Steven M. Cahn is a gainfully employed professor in the Philosophy Program at CUNY’s graduate center and the author of From Student to Scholar, a neat little book that we read on the floor of Barnes & Noble last week.

He talked to us about tenure, teaching, and other t-words:

  • First of all, Cahn said, the professorial life is pretty good. “If what motivates you most strongly is inquiry into a field, teaching it, discussing it, sharing it with others, then the professorial career could certainly be attractive,” he says. Which is just a very scholarly way of saying it’s AWESOME.
  • Grad school, he said, is a good option for someone without a clear job path who wants to explore an interest in a particular subject. But good luck getting a job in academia after that! “You can go to graduate school but when you get out it can be a difficult thing to find an appropriate position,” he says.
  • “The number of people who apply for an open position, say, as an assistant professor of English could well be up in the high hundreds if not even more,” said Cahn. “At one time many years ago there was actually a need for more people to go into the professorial life.

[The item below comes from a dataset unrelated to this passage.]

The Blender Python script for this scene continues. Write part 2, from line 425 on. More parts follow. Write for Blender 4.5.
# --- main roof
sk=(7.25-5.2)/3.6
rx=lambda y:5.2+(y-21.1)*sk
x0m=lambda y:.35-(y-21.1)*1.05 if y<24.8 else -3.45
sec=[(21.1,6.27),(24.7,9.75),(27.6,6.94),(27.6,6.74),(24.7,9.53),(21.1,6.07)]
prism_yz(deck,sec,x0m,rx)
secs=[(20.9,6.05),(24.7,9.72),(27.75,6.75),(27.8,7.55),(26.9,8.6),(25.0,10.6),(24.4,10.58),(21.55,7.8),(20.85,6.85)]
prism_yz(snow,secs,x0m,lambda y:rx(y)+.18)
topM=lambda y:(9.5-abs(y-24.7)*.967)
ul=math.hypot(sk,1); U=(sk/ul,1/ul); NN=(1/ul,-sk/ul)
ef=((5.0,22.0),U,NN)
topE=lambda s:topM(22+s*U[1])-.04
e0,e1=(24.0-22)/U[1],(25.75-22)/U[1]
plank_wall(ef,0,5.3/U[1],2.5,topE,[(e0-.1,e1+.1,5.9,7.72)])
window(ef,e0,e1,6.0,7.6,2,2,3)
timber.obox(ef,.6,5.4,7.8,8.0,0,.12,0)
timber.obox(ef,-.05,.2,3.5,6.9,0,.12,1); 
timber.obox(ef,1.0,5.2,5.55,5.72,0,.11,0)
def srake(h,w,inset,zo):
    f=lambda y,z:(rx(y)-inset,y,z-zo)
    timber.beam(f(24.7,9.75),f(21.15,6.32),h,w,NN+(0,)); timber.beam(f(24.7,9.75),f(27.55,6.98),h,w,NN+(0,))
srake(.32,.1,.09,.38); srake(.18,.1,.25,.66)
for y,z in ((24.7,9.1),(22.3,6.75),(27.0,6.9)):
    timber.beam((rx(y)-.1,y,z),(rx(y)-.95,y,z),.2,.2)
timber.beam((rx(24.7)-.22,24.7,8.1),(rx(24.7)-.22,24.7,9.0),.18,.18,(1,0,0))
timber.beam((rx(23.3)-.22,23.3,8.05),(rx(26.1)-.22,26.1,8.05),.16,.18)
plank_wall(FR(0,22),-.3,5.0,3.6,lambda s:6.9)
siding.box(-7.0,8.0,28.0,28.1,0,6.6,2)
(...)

That’s not the case today. Today there are simply more people than there are positions.”
  • Meanwhile, adjunct professorial jobs are much more abundant than tenured jobs. Cahn says that will likely remain the case as long as the American economy continues to sour.
  • But don’t fear you bookworms, you! With a PhD you can still get a very nice job teaching at a prep school. I’ve heard that the students really value their teachers there.
  • If you’re planning to become a doctor or a lawyer, though, it’s not really worth getting a PhD in the humanities. The road to that degree is long and difficult and if you don’t intend to teach, Cahn said, “it might seem better to just go directly to do what it is you want to do.”